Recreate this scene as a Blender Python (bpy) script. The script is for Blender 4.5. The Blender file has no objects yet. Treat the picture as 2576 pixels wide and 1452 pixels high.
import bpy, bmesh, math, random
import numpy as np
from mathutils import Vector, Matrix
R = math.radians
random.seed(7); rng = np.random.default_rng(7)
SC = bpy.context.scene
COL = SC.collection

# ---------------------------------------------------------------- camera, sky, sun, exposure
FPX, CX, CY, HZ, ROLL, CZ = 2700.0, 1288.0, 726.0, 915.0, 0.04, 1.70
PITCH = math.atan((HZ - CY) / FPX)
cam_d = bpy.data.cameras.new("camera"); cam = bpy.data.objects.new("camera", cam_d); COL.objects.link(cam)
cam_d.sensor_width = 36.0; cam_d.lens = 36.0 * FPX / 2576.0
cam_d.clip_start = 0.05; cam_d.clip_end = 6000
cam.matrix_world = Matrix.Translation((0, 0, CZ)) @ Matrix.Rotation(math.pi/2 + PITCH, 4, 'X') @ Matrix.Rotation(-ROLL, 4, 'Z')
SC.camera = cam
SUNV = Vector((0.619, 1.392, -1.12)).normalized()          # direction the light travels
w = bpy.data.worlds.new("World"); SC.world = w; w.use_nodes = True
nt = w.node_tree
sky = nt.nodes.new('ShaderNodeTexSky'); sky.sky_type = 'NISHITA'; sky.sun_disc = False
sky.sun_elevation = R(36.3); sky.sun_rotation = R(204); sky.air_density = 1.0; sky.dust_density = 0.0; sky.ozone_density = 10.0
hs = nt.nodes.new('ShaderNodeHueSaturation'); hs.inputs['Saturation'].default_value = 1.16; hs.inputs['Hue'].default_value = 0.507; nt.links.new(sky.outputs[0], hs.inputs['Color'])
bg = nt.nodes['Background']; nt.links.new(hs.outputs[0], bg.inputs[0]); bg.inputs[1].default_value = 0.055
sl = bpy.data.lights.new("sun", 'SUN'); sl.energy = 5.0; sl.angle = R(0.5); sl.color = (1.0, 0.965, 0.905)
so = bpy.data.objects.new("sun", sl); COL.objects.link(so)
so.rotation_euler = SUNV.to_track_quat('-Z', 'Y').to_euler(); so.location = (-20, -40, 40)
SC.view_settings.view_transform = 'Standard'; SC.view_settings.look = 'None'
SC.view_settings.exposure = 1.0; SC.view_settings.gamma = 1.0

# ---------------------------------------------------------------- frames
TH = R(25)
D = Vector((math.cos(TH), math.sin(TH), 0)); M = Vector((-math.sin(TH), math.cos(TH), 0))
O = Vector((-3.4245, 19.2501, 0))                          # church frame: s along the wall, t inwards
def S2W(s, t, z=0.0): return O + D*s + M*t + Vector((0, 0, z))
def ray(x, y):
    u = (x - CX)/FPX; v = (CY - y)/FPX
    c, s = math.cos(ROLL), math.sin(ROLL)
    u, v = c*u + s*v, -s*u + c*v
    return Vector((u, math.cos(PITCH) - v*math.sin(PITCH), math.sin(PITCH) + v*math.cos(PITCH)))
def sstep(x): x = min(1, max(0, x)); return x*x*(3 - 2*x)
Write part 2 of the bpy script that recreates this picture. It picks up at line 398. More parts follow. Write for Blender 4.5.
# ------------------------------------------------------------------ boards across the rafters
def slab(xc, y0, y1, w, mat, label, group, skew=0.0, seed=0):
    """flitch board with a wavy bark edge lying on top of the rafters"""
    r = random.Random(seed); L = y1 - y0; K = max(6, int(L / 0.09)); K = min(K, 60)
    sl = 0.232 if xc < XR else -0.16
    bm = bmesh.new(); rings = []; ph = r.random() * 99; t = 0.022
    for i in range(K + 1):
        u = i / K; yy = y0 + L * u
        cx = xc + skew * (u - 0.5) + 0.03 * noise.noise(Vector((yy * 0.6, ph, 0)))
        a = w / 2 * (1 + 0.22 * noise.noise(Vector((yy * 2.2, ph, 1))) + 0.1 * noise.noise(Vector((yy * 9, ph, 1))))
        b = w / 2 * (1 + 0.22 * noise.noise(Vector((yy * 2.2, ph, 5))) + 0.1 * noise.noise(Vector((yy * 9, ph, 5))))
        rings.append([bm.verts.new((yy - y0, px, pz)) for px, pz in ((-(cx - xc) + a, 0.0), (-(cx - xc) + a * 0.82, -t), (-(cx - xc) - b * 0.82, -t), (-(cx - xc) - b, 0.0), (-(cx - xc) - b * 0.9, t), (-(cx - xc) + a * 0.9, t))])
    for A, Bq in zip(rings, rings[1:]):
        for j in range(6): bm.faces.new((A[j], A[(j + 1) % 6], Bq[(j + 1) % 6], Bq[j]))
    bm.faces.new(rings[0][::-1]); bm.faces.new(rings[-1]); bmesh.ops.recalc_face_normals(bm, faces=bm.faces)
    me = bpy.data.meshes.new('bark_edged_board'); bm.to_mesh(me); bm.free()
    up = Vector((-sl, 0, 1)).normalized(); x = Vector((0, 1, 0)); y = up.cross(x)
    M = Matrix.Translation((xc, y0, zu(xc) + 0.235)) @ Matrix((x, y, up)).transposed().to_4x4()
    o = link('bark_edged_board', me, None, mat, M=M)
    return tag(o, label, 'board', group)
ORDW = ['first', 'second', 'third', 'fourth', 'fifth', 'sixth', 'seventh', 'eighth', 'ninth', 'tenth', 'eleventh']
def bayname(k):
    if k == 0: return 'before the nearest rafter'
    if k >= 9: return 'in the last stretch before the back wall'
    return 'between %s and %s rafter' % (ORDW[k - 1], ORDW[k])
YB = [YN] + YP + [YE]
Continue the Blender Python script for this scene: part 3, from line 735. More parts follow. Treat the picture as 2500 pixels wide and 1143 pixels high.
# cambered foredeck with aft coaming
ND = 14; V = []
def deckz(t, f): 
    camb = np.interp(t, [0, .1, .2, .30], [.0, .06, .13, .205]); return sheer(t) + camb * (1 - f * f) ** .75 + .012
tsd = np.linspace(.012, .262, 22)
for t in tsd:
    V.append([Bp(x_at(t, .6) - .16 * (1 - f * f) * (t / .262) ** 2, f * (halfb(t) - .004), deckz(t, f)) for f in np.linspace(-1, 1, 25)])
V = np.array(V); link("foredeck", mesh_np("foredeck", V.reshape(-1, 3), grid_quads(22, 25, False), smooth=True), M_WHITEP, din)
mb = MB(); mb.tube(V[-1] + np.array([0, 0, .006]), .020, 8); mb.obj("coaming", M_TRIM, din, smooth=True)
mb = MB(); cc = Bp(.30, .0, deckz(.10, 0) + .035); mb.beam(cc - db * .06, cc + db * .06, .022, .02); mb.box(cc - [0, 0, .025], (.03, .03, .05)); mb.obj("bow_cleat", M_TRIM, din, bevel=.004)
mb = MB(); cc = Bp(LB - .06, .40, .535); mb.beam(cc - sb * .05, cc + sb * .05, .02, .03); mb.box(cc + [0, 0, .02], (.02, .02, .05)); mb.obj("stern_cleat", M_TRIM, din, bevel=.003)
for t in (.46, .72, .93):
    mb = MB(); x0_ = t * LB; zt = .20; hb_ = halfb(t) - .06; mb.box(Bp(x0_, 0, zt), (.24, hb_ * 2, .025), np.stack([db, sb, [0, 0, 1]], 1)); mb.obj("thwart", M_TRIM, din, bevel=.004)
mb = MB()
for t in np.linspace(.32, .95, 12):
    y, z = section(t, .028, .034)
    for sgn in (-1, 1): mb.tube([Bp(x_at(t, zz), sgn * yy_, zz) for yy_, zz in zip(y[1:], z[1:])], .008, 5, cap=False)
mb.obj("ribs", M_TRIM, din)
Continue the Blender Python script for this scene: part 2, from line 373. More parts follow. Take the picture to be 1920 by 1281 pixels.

---------------

> Problem to solve
In the listing above, reproduce the first line and each one after it through the line that contains "SC.view_settings.exposure = 1.0;".

> Written response
Recreate this scene as a Blender Python (bpy) script. The script is for Blender 4.5. The Blender file has no objects yet. Treat the picture as 2576 pixels wide and 1452 pixels high.
import bpy, bmesh, math, random
import numpy as np
from mathutils import Vector, Matrix
R = math.radians
random.seed(7); rng = np.random.default_rng(7)
SC = bpy.context.scene
COL = SC.collection

# ---------------------------------------------------------------- camera, sky, sun, exposure
FPX, CX, CY, HZ, ROLL, CZ = 2700.0, 1288.0, 726.0, 915.0, 0.04, 1.70
PITCH = math.atan((HZ - CY) / FPX)
cam_d = bpy.data.cameras.new("camera"); cam = bpy.data.objects.new("camera", cam_d); COL.objects.link(cam)
cam_d.sensor_width = 36.0; cam_d.lens = 36.0 * FPX / 2576.0
cam_d.clip_start = 0.05; cam_d.clip_end = 6000
cam.matrix_world = Matrix.Translation((0, 0, CZ)) @ Matrix.Rotation(math.pi/2 + PITCH, 4, 'X') @ Matrix.Rotation(-ROLL, 4, 'Z')
SC.camera = cam
SUNV = Vector((0.619, 1.392, -1.12)).normalized()          # direction the light travels
w = bpy.data.worlds.new("World"); SC.world = w; w.use_nodes = True
nt = w.node_tree
sky = nt.nodes.new('ShaderNodeTexSky'); sky.sky_type = 'NISHITA'; sky.sun_disc = False
sky.sun_elevation = R(36.3); sky.sun_rotation = R(204); sky.air_density = 1.0; sky.dust_density = 0.0; sky.ozone_density = 10.0
hs = nt.nodes.new('ShaderNodeHueSaturation'); hs.inputs['Saturation'].default_value = 1.16; hs.inputs['Hue'].default_value = 0.507; nt.links.new(sky.outputs[0], hs.inputs['Color'])
bg = nt.nodes['Background']; nt.links.new(hs.outputs[0], bg.inputs[0]); bg.inputs[1].default_value = 0.055
sl = bpy.data.lights.new("sun", 'SUN'); sl.energy = 5.0; sl.angle = R(0.5); sl.color = (1.0, 0.965, 0.905)
so = bpy.data.objects.new("sun", sl); COL.objects.link(so)
so.rotation_euler = SUNV.to_track_quat('-Z', 'Y').to_euler(); so.location = (-20, -40, 40)
SC.view_settings.view_transform = 'Standard'; SC.view_settings.look = 'None'
SC.view_settings.exposure = 1.0; SC.view_settings.gamma = 1.0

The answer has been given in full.